Если бы как следует вдуматься в эту грусть, можно было бы понять неисчислимо многое, — ив условиях жизни и творчества того, да и нашего времени, и в жизни и творчестве самого Флобера. Самую жажду совершенства мы увидели бы в ином свете, обнажились бы живые, человеческие ее источники. Кабинет в Круассэ представился бы нам не столько «башней из слоновой кости», сколько необитаемым островом, куда бежал разочарованный Робинзон. Чем больше думаем мы о любимом создании Флобера, тем больше под искусством, отрешенным от жизни, открывается враждебная искусству жизнь. В этой единственной книге искусство с жизнью слилось и над ней властвует, ее не умерщвляя; в других оно принимает минеральные, кристаллические формы, дабы жизнь не разложила, не растворила его в себе. И величие Флобера именно в том, что кристаллы ему не вполне удаются, что за самыми отвердевшими творениями его всегда чувствуется сам творец, с его мучительным знанием о жизни и неутомимой жаждой искупления ее в творчестве.
**
*
Флобер говорил о себе, что две души совместились в нем: одна, влюбленная в ораторскую фразу и во всё великолепие пластического образа, другая — преданная действительности, неустанно всматривающаяся в обыденные, будничные вещи. Прошло много лет, и можно думать теперь, что обе эти души были только двумя сторонами флоберовского таланта, и к тому же не самыми глубокими. Лучшее, что он создал — не блистательные фразы «Искушения» и не археологические или бытовые описания «Саламбо» и «Госпожи Бовари». История «Простого сердца», как и судьба Фредерика Моро гораздо проще и гораздо неизъяснимей вместе с тем, чем храмы Карфагена и даже чем люди и предметы Ионвильского сельско–хозяйственного праздника. Госпожа Арну волшебней госпожи Бовари, и всё, что Флобер хотел скрыть, — не душа его мастерства и не душа того, на что обращено его мастерство, — а его собственная настоящая душа, со всем запасом ее знаний и скорбей, оказалась самым действенным и до сих пор живым источником его искусства.

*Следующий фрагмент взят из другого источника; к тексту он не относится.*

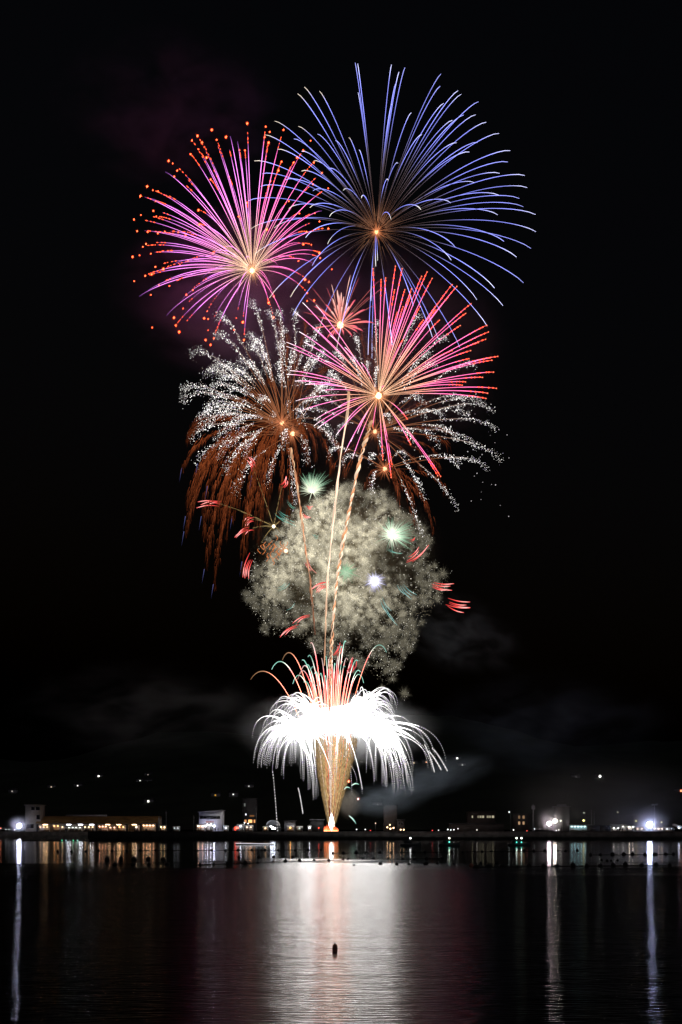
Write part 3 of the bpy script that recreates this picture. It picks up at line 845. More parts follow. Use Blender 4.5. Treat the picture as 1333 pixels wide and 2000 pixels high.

Душа эта навсегда срослась с самой сердцевиной своего времени. Памяти Флобера никому не оторвать от памяти девятнадцатого века. Чем больше его опустошало знание об этом веке, чем больше этот век лежал опустошенный перед ним, тем глубже принимал он его в себя и тем полней отвечал за него перед будущим. Так было вплоть до последнего недовершенного замысла «Бувара и Пекюше», апофеоза не только глупости, но и тщеты всякого знания, т. е. того, в чем наполовину был заключен смысл жизни самого Флобера. И как бывает с творческими людьми во всех областях человеческого творчества, так случилось еще раз и с ним: многие его планы не удались, надежды не оправдались, то, чем он гордился, не стоило гордости, и он сам не хотел поверить самому верному, что было в нем; зато мелодия, которую иногда он различал в себе и которую вокруг него никто не слышал, после его смерти становится всё слышней и заглушает многое, к чему он стремился и к чему прислушивался в себе. Многого он лишился, многое было отнято у него; исполнилось только самое тайное его желание.